The ballot proposal — passed on a vote of 1,782 to 420 on Saturday — will allow this city of some 23,000 residents to sell Potomac Park, an undeveloped strip that could prove important to plans for the presidential library. The pioneering Caruth family donated the eight-tenths-of-an-acre parcel in the 1950s to University Park, five miles north of downtown Dallas.

“S.M.U. and University Park have grown and flourished together, and this outcome represents our shared dedication to enhancing the quality of both town and gown,” the university’s president, R. Gerald Turner, said on the city’s Web site.

R Gerald, who is a Bush Booster and unlikely ever to admit it no matter how obvious it becomes, couldn’t be more wrong. One day in the not-nearly-distant-enough future, R Gerald is going to become infamous as the man who single-handedly ruined SMU’s reputation as great university by turning it into a Bush Shrine where only the appropriately worshipful are allowed admittance, a neocon propaganda unit where history will be re-written to absolve and anoint W, and a training ground for would-be theocrats.

When it finally dawns on SMU just exactly what it has let itself in for, R Gerald – who has shepherded this thing from the beginning – will have a name worth approximately a bucket (1) of mud. What with housing the crew who brought us Gitmo, torture, and secret prisons; who murdered habeus corpus, any and all privacy rights once mistakenly believed to have been protected by the Constitution, church\state separation, and the Department of Justice; who corrupted every agency of govt, including the military; who gave the Treasury away to the richest 1% and then told the poor to go piss up a rope; who started an illegal and unnecessary war by telling us a pack of lies and then sent more young men and women to die in the middle of a foreign civil war because it refused to admit it made a mistake; and who will run the Bush Complex as the largest and most gratuitous example of institutionalized historical revisionism the world has seen since Stalin, SMU will be kissing its old-fashioned Methodist values good-bye and embracing Pinochet-style authoritarianism instead.
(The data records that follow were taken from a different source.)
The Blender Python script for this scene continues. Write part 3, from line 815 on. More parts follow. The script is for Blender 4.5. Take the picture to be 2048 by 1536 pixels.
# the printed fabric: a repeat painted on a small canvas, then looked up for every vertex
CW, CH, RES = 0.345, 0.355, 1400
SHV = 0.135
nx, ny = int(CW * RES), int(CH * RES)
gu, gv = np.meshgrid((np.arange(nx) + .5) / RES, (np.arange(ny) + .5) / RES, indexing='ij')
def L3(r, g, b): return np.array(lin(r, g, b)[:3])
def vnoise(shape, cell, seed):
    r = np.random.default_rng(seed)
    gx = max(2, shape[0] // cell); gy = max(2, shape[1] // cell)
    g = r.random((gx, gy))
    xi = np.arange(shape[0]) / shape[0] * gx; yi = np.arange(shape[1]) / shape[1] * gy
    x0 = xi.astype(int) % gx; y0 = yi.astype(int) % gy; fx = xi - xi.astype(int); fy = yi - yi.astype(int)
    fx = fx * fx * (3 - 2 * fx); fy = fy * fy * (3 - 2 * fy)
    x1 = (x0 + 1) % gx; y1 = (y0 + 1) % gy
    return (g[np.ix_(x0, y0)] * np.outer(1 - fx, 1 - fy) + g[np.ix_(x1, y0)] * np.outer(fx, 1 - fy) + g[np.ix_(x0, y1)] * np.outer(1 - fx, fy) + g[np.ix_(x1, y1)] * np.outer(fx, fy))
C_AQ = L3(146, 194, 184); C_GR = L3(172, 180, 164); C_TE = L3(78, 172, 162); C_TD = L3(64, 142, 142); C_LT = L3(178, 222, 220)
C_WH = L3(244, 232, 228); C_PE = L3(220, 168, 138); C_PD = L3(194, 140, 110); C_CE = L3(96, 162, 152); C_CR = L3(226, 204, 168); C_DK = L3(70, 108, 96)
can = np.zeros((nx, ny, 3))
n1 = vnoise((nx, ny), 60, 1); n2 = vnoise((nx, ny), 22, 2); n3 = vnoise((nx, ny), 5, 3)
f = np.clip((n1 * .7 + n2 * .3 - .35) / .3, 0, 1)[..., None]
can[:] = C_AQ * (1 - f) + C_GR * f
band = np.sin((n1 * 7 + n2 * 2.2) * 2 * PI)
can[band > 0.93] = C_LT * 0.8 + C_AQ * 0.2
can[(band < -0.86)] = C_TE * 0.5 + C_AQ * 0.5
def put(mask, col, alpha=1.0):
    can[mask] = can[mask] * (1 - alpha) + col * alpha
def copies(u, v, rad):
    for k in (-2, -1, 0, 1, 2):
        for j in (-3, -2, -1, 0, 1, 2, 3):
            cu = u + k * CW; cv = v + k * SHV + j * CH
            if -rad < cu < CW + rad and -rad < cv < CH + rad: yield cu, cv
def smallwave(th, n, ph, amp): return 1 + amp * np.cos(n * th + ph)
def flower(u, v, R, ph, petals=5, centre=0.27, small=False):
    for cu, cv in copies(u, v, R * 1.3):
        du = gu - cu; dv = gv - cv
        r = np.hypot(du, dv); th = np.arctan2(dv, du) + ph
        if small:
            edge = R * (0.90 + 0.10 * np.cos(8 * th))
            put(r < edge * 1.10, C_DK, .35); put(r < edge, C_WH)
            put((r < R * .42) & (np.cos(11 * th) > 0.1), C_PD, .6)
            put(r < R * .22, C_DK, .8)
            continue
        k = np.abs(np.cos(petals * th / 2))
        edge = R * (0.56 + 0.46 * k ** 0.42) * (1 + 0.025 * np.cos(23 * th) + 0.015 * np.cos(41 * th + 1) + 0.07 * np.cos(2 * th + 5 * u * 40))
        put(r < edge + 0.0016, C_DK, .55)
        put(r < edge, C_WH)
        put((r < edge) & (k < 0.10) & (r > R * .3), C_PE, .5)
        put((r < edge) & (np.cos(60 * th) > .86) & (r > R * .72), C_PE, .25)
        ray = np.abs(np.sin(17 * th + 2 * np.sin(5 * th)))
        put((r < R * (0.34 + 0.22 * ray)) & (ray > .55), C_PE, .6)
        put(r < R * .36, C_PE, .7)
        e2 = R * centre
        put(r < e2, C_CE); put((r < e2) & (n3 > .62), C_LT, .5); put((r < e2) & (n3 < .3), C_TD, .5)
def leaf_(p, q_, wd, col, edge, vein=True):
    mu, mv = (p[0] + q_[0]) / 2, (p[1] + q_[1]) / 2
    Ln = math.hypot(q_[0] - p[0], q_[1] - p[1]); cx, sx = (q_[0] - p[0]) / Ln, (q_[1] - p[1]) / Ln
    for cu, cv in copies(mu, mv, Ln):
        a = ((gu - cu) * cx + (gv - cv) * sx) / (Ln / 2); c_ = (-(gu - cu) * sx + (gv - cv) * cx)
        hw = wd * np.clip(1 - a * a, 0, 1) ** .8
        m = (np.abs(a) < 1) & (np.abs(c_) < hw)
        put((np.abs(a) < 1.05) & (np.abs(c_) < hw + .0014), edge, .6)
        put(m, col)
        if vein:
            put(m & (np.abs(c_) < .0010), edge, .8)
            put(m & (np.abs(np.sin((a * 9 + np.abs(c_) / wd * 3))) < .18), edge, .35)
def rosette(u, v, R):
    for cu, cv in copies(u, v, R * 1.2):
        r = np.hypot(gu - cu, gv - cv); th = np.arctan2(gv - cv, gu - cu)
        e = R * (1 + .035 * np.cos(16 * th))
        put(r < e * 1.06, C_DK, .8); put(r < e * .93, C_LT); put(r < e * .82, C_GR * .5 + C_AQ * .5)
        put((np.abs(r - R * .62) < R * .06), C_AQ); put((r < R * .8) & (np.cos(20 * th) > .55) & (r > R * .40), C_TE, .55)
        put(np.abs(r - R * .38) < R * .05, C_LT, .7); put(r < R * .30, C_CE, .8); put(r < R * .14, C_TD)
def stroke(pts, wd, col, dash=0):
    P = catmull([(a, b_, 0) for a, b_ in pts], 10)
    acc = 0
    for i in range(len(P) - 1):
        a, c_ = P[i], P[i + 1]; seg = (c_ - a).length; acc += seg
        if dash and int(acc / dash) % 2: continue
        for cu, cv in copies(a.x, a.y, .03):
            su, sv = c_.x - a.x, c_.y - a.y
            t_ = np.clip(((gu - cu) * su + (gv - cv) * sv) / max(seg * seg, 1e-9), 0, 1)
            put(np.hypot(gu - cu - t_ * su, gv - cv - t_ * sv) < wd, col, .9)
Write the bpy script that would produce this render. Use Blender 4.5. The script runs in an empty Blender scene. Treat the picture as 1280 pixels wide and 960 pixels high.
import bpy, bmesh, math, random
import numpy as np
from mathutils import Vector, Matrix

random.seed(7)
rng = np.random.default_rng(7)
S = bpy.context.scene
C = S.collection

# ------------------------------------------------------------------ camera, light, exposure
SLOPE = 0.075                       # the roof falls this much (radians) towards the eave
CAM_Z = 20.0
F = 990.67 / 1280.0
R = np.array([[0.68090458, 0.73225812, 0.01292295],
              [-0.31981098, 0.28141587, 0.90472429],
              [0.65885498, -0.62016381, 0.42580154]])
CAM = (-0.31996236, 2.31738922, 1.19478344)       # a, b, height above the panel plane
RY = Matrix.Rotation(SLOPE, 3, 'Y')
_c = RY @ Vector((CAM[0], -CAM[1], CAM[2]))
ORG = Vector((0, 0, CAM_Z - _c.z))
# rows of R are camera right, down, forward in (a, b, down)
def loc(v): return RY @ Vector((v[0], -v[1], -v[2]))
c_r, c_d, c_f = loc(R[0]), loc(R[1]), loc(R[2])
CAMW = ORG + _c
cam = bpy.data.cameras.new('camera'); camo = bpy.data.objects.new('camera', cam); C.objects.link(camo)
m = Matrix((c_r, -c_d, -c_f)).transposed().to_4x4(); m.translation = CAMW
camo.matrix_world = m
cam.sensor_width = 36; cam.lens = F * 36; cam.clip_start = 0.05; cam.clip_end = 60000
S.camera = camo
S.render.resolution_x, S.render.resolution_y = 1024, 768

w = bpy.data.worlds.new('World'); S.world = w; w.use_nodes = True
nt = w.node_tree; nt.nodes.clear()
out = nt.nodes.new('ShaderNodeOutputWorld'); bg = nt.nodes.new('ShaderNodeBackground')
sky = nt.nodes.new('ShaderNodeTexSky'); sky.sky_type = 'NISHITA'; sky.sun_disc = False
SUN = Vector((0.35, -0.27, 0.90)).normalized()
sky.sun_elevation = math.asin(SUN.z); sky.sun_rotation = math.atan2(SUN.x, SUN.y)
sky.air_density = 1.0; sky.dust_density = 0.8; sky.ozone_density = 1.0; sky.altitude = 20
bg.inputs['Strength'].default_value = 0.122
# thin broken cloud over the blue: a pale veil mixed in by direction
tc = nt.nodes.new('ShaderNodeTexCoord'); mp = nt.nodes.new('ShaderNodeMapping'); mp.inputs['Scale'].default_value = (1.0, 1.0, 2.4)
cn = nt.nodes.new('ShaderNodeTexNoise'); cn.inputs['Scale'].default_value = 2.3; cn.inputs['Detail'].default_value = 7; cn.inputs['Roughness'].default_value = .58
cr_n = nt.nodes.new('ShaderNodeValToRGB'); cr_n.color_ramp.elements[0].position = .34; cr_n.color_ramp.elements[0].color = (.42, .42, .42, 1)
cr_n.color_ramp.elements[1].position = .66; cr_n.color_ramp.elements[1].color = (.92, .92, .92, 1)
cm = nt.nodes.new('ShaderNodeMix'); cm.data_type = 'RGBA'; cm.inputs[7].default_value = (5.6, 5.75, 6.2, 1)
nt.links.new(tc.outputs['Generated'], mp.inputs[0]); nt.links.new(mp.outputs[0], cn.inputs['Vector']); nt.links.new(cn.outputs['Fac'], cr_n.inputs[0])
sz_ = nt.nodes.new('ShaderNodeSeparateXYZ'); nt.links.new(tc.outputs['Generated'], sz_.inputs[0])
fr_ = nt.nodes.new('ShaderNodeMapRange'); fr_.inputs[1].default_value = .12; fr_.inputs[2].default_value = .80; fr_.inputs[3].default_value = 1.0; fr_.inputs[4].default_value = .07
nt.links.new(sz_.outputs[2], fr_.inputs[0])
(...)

And it will be doing this in the name of “prestige”.

Too bad.

Technically, the acquisition of the park probably isn’t necessary for the complex to go ahead, but emotionally and momentum-wise, it’s the last nail in the coffin of SMU’s independence. The community – still in denial about the imperialist autocrat George W actually is and the profoundly anti-democratic, pro-oligarchic agenda he actually espouses – has given its approval. That’s how the vote will be read, there and elsewhere in the country. There may be more battles and the opposition may even win a few of them but to all intents and purposes the war itself has just been lost.

A damn shame.

Now it’s time to prepare for the next Bush Library war – over access and honest history. Presidential library historian and Professor at the University of Louisville, Benjamin Hufbauer, explains in this post at the Bush Library Blog. After noting that FDR tried to control his legacy from the grave but was shot down by the courts, Hufbauer tells us what makes this situation different.

[W]hat Roosevelt was unable achieve with his secret plan, President George W. Bush has so far been able to attain with his infamous Executive Order 13233. This order allows presidents, their representatives, and even descendants long after a president’s death to control the records in presidential libraries. Although so far only a small number of records have been blocked from release by this order, the potential for the abuse of power exists and will persist. 13233 is contrary to the letter and spirit of the laws that previously governed presidential libraries, which is why it is so important that Congress act to overturn it. If the order stays in place, the George W. Bush Library will be of limited value to historians.

Make that NO value.

Prof Hufbauer goes on to contrast the partisan political plans for the Bush version with its mirror opposite, the Truman Library in Independence, Missouri.

When it comes to presidential libraries, it is important not to give in to the worst impulses of presidents and their supporters, for then they may try to create a temple of political propaganda that does not serve the public. It is important to struggle with these issues and remain engaged so that presidential libraries can be created that serve their regions and the nation. And this is possible. I believe the best presidential library in the system at this time is the Truman Library in Independence, Missouri. The Truman Library has an excellent museum that presents a thought-provoking history of the 1940s and 1950s, it has an archive noted for its accessibility because of the talents of the wonderful archivists who work there, and it has an innovative educational program called The White House Decision Center where students get to play the roles of historical figures in a recreation of the West Wing. Many talents went into remaking the Truman Library over the last twenty years, but one of the most important was former director Larry Hackman. Hackman wanted to make a presidential library that made people think. Once, at a meeting on presidential libraries at Princeton University, Larry Hackman said to me, almost in a whisper, “I don’t like it when people say ‘Truman’s Library,’ or ‘Reagan’s Library.’ It is The Truman Library or The Reagan Library. These institutions are not owned by these individuals or their families.” Or at least they should not be.

That will be the next war – fighting to keep the Complex from becoming what the Bushies want it to become, a center of “political propaganda” and the Home of the Bush Cult.

4 responses to “The Bush Library 4: Looking to the Next War

  1. No one has summed it up better. God have mercy on the soul of the United Methodist Church and SMU.

    Rev. Andrew J. Weaver, Ph.D.

  2. I’m afraid so. Although I can’t see this hurting the UMC. It’s going to be seen as an SMU decision and the university will get it in the neck when people finally figure out what the Bushies are using it for, but I don’t see that rebounding back on the church as a whole.

    Unless, of course, people get so mad at SMU that they start making a connection.

    Is there a connection? I didn’t think to look. Does the national UMC support or fund SMU? Does it have any control over what SMU does? Sure doesn’t seem like it or why wouldn’t they threaten to pull the plug?